◆ STATED TASK ◆
Find the lines holding the word "script" and collect them.

◆ DATA LISTING ◆
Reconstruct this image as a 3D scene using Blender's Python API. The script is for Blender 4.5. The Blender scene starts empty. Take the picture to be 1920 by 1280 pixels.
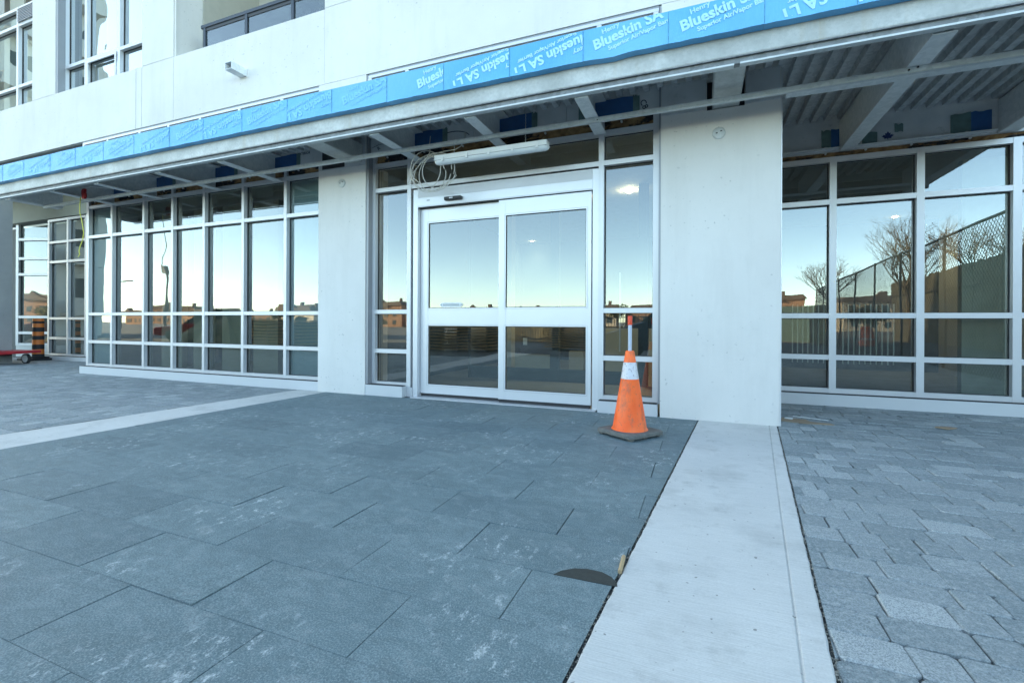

--

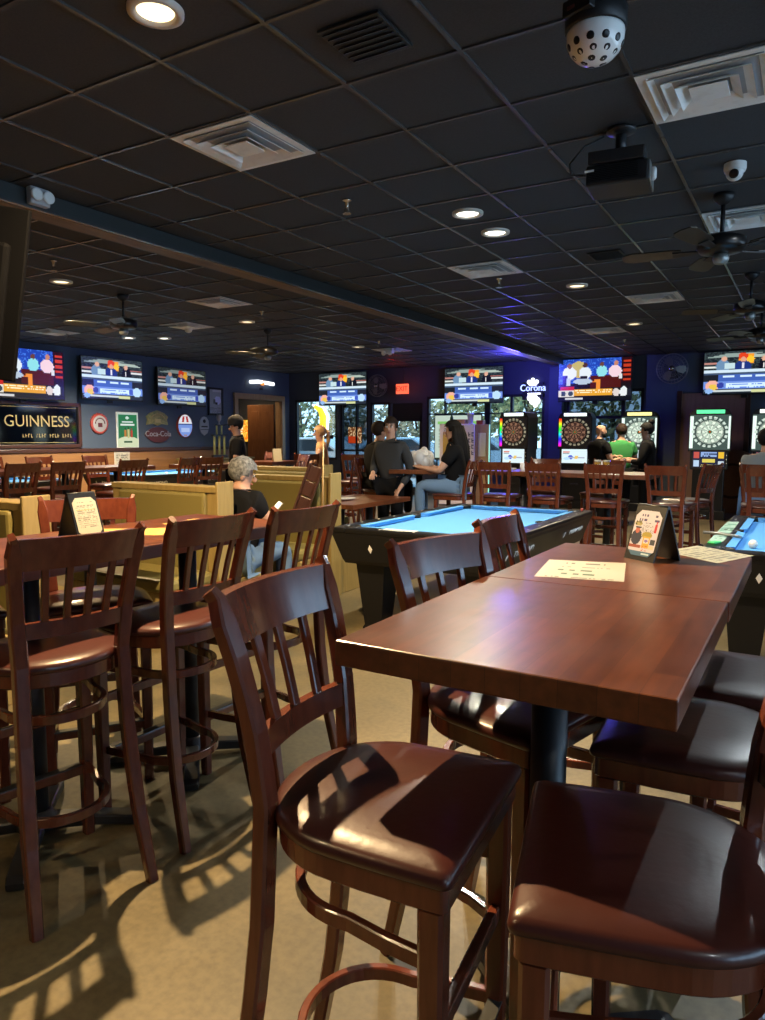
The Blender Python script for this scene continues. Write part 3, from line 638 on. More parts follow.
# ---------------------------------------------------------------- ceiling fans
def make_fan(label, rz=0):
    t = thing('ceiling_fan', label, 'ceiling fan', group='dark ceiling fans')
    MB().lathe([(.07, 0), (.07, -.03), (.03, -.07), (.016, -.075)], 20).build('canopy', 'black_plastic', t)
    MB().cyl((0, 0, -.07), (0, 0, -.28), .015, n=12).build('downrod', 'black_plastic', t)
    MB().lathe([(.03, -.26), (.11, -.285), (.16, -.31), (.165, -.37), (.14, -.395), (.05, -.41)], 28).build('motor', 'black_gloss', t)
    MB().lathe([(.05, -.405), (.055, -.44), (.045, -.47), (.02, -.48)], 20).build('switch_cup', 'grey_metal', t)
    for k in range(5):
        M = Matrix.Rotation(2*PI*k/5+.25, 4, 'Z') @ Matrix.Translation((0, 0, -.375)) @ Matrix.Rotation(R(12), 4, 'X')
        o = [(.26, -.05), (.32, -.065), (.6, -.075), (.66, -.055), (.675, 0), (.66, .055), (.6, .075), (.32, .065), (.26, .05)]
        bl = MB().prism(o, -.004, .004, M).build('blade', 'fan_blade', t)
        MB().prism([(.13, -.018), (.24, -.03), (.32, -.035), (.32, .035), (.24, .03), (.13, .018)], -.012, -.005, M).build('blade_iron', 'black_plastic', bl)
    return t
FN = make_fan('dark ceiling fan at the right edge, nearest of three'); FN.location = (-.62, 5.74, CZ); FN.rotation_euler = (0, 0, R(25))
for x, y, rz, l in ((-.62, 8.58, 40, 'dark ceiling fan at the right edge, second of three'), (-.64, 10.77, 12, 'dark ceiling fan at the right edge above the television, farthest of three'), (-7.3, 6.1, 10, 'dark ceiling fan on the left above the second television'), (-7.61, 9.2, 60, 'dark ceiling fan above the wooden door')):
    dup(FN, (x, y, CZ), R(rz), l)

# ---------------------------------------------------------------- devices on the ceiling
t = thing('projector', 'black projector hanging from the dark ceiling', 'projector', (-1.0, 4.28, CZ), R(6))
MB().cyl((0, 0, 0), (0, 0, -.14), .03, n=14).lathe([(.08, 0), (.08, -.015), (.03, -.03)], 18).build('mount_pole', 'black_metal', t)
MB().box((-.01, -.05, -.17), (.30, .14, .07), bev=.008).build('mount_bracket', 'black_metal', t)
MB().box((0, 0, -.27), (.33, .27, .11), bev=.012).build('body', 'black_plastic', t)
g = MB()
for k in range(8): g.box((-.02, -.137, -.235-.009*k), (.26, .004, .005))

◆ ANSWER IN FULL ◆
Reconstruct this image as a 3D scene using Blender's Python API. The script is for Blender 4.5. The Blender scene starts empty. Take the picture to be 1920 by 1280 pixels.
The Blender Python script for this scene continues. Write part 3, from line 638 on. More parts follow.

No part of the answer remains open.